= Exercise description =
The data below is to be returned in full and exactly.

= Given records =
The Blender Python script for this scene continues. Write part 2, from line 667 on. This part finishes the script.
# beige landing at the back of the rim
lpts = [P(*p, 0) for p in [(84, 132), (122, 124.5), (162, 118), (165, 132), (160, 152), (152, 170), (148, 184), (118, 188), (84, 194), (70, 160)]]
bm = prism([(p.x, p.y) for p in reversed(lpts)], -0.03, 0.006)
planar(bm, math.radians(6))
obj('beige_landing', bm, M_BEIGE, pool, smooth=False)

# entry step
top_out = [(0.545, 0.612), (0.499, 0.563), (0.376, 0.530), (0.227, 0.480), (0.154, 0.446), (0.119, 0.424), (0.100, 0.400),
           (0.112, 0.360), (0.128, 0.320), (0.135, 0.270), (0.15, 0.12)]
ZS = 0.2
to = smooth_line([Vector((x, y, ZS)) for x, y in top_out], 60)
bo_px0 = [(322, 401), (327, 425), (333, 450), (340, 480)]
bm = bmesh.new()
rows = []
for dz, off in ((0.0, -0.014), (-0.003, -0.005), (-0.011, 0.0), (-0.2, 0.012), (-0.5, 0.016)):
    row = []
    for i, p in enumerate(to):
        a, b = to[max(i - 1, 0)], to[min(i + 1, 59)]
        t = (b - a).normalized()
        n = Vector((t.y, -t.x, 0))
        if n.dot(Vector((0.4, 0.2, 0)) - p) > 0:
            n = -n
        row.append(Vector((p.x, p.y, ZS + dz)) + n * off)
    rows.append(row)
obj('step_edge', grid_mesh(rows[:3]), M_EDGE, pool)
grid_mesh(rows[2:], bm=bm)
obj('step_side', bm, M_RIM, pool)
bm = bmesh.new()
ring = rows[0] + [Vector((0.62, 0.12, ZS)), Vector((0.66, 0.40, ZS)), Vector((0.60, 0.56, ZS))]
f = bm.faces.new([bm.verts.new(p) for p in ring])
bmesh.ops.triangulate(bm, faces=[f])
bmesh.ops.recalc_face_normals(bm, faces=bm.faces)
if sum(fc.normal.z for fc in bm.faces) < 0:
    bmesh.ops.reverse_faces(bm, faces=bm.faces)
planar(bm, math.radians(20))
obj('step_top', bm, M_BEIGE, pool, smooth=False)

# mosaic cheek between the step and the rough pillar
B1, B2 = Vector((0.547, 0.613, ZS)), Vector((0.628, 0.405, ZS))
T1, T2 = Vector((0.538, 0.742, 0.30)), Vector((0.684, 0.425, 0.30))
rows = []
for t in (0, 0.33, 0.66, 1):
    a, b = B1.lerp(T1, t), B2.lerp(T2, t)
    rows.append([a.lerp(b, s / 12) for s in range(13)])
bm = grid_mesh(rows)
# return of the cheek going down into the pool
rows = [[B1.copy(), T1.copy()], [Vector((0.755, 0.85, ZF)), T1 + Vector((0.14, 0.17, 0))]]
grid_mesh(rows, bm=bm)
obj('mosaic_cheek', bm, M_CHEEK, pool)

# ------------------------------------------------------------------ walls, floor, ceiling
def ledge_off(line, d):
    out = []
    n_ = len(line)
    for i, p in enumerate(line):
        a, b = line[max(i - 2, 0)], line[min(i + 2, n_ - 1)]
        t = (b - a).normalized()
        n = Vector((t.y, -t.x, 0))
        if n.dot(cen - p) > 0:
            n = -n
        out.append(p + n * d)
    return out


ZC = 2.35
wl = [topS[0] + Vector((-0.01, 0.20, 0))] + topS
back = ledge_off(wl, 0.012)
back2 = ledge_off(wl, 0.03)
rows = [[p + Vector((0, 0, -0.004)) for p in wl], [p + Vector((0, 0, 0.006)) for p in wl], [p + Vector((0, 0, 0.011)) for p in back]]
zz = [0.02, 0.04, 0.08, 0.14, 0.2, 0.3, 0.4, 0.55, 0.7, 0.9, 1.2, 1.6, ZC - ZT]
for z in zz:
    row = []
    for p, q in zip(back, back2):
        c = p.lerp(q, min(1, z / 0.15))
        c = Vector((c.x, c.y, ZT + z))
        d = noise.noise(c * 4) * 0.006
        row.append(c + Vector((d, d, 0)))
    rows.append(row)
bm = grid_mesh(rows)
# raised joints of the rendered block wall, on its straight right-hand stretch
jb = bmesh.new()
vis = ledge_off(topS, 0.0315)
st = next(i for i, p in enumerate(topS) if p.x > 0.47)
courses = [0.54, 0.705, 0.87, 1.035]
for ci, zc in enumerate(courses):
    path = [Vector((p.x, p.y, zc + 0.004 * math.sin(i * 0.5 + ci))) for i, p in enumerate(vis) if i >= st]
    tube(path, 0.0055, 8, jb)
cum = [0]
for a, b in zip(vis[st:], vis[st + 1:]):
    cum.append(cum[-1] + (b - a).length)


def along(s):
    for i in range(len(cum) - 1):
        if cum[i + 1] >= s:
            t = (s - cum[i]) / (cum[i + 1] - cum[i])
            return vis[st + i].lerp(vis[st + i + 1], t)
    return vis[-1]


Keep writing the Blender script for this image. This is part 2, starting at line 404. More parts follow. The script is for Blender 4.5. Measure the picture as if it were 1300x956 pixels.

= Full output =
The Blender Python script for this scene continues. Write part 2, from line 667 on. This part finishes the script.
# beige landing at the back of the rim
lpts = [P(*p, 0) for p in [(84, 132), (122, 124.5), (162, 118), (165, 132), (160, 152), (152, 170), (148, 184), (118, 188), (84, 194), (70, 160)]]
bm = prism([(p.x, p.y) for p in reversed(lpts)], -0.03, 0.006)
planar(bm, math.radians(6))
obj('beige_landing', bm, M_BEIGE, pool, smooth=False)

# entry step
top_out = [(0.545, 0.612), (0.499, 0.563), (0.376, 0.530), (0.227, 0.480), (0.154, 0.446), (0.119, 0.424), (0.100, 0.400),
           (0.112, 0.360), (0.128, 0.320), (0.135, 0.270), (0.15, 0.12)]
ZS = 0.2
to = smooth_line([Vector((x, y, ZS)) for x, y in top_out], 60)
bo_px0 = [(322, 401), (327, 425), (333, 450), (340, 480)]
bm = bmesh.new()
rows = []
for dz, off in ((0.0, -0.014), (-0.003, -0.005), (-0.011, 0.0), (-0.2, 0.012), (-0.5, 0.016)):
    row = []
    for i, p in enumerate(to):
        a, b = to[max(i - 1, 0)], to[min(i + 1, 59)]
        t = (b - a).normalized()
        n = Vector((t.y, -t.x, 0))
        if n.dot(Vector((0.4, 0.2, 0)) - p) > 0:
            n = -n
        row.append(Vector((p.x, p.y, ZS + dz)) + n * off)
    rows.append(row)
obj('step_edge', grid_mesh(rows[:3]), M_EDGE, pool)
grid_mesh(rows[2:], bm=bm)
obj('step_side', bm, M_RIM, pool)
bm = bmesh.new()
ring = rows[0] + [Vector((0.62, 0.12, ZS)), Vector((0.66, 0.40, ZS)), Vector((0.60, 0.56, ZS))]
f = bm.faces.new([bm.verts.new(p) for p in ring])
bmesh.ops.triangulate(bm, faces=[f])
bmesh.ops.recalc_face_normals(bm, faces=bm.faces)
if sum(fc.normal.z for fc in bm.faces) < 0:
    bmesh.ops.reverse_faces(bm, faces=bm.faces)
planar(bm, math.radians(20))
obj('step_top', bm, M_BEIGE, pool, smooth=False)

# mosaic cheek between the step and the rough pillar
B1, B2 = Vector((0.547, 0.613, ZS)), Vector((0.628, 0.405, ZS))
T1, T2 = Vector((0.538, 0.742, 0.30)), Vector((0.684, 0.425, 0.30))
rows = []
for t in (0, 0.33, 0.66, 1):
    a, b = B1.lerp(T1, t), B2.lerp(T2, t)
    rows.append([a.lerp(b, s / 12) for s in range(13)])
bm = grid_mesh(rows)
# return of the cheek going down into the pool
rows = [[B1.copy(), T1.copy()], [Vector((0.755, 0.85, ZF)), T1 + Vector((0.14, 0.17, 0))]]
grid_mesh(rows, bm=bm)
obj('mosaic_cheek', bm, M_CHEEK, pool)

# ------------------------------------------------------------------ walls, floor, ceiling
def ledge_off(line, d):
    out = []
    n_ = len(line)
    for i, p in enumerate(line):
        a, b = line[max(i - 2, 0)], line[min(i + 2, n_ - 1)]
        t = (b - a).normalized()
        n = Vector((t.y, -t.x, 0))
        if n.dot(cen - p) > 0:
            n = -n
        out.append(p + n * d)
    return out


ZC = 2.35
wl = [topS[0] + Vector((-0.01, 0.20, 0))] + topS
back = ledge_off(wl, 0.012)
back2 = ledge_off(wl, 0.03)
rows = [[p + Vector((0, 0, -0.004)) for p in wl], [p + Vector((0, 0, 0.006)) for p in wl], [p + Vector((0, 0, 0.011)) for p in back]]
zz = [0.02, 0.04, 0.08, 0.14, 0.2, 0.3, 0.4, 0.55, 0.7, 0.9, 1.2, 1.6, ZC - ZT]
for z in zz:
    row = []
    for p, q in zip(back, back2):
        c = p.lerp(q, min(1, z / 0.15))
        c = Vector((c.x, c.y, ZT + z))
        d = noise.noise(c * 4) * 0.006
        row.append(c + Vector((d, d, 0)))
    rows.append(row)
bm = grid_mesh(rows)
# raised joints of the rendered block wall, on its straight right-hand stretch
jb = bmesh.new()
vis = ledge_off(topS, 0.0315)
st = next(i for i, p in enumerate(topS) if p.x > 0.47)
courses = [0.54, 0.705, 0.87, 1.035]
for ci, zc in enumerate(courses):
    path = [Vector((p.x, p.y, zc + 0.004 * math.sin(i * 0.5 + ci))) for i, p in enumerate(vis) if i >= st]
    tube(path, 0.0055, 8, jb)
cum = [0]
for a, b in zip(vis[st:], vis[st + 1:]):
    cum.append(cum[-1] + (b - a).length)


def along(s):
    for i in range(len(cum) - 1):
        if cum[i + 1] >= s:
            t = (s - cum[i]) / (cum[i + 1] - cum[i])
            return vis[st + i].lerp(vis[st + i + 1], t)
    return vis[-1]


Keep writing the Blender script for this image. This is part 2, starting at line 404. More parts follow. The script is for Blender 4.5. Measure the picture as if it were 1300x956 pixels.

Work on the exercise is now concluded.